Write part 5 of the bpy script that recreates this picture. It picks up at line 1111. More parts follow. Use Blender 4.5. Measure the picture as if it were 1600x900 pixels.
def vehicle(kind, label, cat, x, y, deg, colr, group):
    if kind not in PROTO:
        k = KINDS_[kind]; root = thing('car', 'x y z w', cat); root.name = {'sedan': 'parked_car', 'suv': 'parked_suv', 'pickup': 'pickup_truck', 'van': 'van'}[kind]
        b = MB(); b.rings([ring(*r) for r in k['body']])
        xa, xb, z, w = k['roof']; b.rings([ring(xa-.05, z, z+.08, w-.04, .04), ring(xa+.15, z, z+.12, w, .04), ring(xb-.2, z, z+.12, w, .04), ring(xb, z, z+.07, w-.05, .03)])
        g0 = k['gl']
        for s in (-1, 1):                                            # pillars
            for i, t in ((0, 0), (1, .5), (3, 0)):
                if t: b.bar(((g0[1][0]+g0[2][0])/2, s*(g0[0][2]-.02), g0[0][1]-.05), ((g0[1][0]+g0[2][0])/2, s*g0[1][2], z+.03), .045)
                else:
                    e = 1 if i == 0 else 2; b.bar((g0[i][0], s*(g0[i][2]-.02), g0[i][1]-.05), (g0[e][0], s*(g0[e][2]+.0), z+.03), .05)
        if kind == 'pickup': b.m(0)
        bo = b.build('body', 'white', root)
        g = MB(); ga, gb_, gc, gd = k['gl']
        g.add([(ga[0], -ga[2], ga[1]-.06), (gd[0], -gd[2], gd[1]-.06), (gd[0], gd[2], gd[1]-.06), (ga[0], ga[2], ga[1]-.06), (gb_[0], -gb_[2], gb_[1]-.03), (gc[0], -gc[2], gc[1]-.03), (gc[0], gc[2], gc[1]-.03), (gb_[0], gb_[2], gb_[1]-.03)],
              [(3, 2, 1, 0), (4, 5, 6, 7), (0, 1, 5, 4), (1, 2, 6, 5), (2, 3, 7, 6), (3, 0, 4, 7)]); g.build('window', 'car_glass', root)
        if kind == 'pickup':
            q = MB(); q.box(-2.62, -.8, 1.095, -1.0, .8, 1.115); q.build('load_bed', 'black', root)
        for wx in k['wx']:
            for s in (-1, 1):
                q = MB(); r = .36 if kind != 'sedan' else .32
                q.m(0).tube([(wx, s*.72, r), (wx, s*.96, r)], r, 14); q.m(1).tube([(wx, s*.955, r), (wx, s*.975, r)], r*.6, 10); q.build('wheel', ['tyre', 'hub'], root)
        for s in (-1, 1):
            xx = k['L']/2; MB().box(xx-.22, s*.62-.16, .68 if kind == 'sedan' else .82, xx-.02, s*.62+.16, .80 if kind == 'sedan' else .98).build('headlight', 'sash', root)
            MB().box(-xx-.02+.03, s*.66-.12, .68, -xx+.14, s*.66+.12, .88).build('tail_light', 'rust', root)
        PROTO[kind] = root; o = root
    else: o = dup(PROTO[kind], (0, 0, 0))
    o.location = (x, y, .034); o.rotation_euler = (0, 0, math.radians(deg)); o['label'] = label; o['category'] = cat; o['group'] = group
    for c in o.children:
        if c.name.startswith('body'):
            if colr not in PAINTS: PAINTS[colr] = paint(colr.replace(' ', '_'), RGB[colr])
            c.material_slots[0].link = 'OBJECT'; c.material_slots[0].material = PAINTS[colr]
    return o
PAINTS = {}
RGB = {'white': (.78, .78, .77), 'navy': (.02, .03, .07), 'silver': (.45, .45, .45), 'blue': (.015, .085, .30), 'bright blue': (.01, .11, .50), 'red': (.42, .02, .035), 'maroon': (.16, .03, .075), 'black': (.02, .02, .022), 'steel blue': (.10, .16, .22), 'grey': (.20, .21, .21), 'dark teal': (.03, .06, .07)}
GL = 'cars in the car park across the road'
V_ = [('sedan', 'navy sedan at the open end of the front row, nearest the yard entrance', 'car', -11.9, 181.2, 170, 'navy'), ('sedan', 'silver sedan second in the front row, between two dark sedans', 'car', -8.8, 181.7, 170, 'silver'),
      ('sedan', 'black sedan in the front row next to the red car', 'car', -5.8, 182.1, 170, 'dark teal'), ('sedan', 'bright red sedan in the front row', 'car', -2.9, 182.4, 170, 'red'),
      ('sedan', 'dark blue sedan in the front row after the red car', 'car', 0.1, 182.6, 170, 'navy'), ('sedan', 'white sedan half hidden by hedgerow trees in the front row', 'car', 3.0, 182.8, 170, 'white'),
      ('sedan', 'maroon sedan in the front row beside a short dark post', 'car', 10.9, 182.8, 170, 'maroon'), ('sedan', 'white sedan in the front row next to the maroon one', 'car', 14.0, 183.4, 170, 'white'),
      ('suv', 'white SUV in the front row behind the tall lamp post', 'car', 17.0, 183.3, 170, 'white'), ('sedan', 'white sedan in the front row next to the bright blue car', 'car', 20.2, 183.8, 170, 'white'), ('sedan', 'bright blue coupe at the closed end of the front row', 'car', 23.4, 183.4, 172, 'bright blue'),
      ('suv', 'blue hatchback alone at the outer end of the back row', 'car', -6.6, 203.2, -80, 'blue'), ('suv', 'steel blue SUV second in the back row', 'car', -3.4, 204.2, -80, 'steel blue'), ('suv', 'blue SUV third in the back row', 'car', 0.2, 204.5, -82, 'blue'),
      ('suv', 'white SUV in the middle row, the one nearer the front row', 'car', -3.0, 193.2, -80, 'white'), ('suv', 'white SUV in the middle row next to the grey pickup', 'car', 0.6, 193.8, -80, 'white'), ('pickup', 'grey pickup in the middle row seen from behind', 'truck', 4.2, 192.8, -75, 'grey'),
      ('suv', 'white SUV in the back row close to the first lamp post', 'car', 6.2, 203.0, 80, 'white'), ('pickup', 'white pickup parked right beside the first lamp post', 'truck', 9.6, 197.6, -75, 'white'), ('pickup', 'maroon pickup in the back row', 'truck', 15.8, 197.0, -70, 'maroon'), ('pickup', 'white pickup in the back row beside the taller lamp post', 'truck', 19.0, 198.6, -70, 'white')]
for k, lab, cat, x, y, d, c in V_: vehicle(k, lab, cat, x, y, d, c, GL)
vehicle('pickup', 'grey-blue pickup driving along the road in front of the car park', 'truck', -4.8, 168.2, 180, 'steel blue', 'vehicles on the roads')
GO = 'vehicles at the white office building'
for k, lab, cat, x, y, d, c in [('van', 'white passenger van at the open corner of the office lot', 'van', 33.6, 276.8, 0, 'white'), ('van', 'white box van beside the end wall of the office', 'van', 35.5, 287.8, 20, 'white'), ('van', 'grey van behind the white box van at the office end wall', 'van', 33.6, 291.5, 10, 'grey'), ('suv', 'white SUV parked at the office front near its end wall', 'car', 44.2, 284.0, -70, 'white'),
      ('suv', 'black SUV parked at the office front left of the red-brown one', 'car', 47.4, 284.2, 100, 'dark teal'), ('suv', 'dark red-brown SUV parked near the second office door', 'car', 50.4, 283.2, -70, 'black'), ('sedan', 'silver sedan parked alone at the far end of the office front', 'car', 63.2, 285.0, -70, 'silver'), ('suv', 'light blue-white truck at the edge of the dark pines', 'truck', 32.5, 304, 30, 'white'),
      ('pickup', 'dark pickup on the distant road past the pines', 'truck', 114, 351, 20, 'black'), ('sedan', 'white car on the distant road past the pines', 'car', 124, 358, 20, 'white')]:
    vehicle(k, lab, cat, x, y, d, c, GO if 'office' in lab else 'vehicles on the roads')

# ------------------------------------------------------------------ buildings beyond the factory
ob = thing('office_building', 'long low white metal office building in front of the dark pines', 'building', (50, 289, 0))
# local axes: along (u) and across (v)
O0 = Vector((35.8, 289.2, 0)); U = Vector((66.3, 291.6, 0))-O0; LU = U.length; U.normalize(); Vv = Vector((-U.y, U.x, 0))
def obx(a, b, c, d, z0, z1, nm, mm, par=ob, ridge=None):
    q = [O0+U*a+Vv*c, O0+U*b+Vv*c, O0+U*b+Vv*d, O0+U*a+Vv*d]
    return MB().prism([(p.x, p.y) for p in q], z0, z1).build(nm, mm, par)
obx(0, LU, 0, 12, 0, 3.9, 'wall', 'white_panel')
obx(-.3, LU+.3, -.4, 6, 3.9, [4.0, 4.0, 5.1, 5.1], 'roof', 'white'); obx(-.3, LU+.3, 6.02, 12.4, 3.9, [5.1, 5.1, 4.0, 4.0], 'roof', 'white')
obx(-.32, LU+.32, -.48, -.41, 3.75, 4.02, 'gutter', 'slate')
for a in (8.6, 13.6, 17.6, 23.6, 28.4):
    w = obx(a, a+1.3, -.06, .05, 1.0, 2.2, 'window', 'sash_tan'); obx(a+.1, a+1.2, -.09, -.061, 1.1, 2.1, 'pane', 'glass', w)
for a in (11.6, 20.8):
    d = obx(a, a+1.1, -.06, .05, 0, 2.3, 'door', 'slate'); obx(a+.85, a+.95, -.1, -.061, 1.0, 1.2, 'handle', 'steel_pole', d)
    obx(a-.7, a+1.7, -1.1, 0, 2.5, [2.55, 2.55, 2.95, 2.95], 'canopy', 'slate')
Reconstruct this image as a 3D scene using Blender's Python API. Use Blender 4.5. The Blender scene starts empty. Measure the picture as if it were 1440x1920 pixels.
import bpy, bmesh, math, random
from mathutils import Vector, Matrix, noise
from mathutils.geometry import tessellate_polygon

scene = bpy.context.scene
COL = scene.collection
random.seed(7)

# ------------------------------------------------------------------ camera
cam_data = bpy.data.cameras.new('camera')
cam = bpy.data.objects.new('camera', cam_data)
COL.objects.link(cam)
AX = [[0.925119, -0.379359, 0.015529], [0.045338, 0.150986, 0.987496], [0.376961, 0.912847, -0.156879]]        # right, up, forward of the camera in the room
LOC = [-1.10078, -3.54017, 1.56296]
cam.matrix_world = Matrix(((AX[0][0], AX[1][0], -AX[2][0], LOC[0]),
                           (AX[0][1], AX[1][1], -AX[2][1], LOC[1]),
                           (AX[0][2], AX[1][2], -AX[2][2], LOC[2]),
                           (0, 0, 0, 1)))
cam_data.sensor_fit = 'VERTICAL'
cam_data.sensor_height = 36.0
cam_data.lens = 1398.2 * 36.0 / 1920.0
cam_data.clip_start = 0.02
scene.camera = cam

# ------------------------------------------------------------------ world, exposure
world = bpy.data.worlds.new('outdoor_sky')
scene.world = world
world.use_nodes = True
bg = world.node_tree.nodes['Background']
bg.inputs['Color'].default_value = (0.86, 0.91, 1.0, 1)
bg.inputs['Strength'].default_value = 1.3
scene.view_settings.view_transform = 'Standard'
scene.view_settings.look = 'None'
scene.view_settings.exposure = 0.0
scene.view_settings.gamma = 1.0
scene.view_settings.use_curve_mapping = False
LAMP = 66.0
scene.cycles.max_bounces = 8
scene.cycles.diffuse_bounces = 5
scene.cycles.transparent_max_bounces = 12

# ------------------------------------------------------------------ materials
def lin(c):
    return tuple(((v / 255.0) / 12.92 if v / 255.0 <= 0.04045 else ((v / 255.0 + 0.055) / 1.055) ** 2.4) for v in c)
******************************
▶ [STATED EXERCISE] Only the lines from the one containing "Reconstruct this image" through the one containing "scene.camera = cam" are to be extracted, exactly as they appear, with both ends included.

▶ [SOLUTION TO THIS PROBLEM]
Reconstruct this image as a 3D scene using Blender's Python API. Use Blender 4.5. The Blender scene starts empty. Measure the picture as if it were 1440x1920 pixels.
import bpy, bmesh, math, random
from mathutils import Vector, Matrix, noise
from mathutils.geometry import tessellate_polygon

scene = bpy.context.scene
COL = scene.collection
random.seed(7)

# ------------------------------------------------------------------ camera
cam_data = bpy.data.cameras.new('camera')
cam = bpy.data.objects.new('camera', cam_data)
COL.objects.link(cam)
AX = [[0.925119, -0.379359, 0.015529], [0.045338, 0.150986, 0.987496], [0.376961, 0.912847, -0.156879]]        # right, up, forward of the camera in the room
LOC = [-1.10078, -3.54017, 1.56296]
cam.matrix_world = Matrix(((AX[0][0], AX[1][0], -AX[2][0], LOC[0]),
                           (AX[0][1], AX[1][1], -AX[2][1], LOC[1]),
                           (AX[0][2], AX[1][2], -AX[2][2], LOC[2]),
                           (0, 0, 0, 1)))
cam_data.sensor_fit = 'VERTICAL'
cam_data.sensor_height = 36.0
cam_data.lens = 1398.2 * 36.0 / 1920.0
cam_data.clip_start = 0.02
scene.camera = cam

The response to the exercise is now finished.